Direct observation of carbon nanotube growth by Environmental Transmission Electronic Microscopy

 

M. Picher, P.A. Lin, J. Winterstein, S. Blankenship and R. Sharma

 

 

Carbon nanotubes (CNTs) provide two particularly exciting prospects. Firstly, the versatility of their properties according to their structure and dimensions makes them objects of fundamental interest. Secondly, their outstanding mechanical strength, electrical and thermal conductivity and opto-electronic properties offer many opportunities for future nanotechnology applications. The combination of these exceptional and versatile properties might lead to the development of electronic systems where both active devices and interconnects are based on the same material. However, in spite of longstanding efforts, no major electronics application involving CNTs is available in the market yet. The main obstacle to the development of a CNT-based technology is that many aspects of their growth mechanisms remain obscure. In particular, the relationship between the nucleating/growing nanotube and the catalyst nanoparticle is not well understood. Despite some remarkable improvements in the control of CNT features at the synthesis stage during the last decade, the optimization of CNT growth conditions remain mostly empirical and nanotube samples are frequently a mixture of different structures (number of walls, defects density, length, diameter, chiral angle) and morphologies (straight, bundled or entangled).

 

The first stages of nanotube life, e.g. the activation of the catalytic nanoparticle, followed by the segregation and the lift-off of a hemispherical cap are obviously critical steps which strongly influence the final yield and the type of structures grown.

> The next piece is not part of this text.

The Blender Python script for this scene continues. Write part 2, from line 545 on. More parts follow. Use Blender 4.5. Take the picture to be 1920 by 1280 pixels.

We have employed in situ high-resolution transmission electron microscopy (HRTEM) combined with electron energy loss (EELS) and Raman spectroscopies in order to probe the first stages of growth. An original pulsed gas introduction protocol is used in order to artificially increase the time resolution of the study. We report on the critical chemical and physical changes occurring at the nanoparticle scale for different catalytic systems.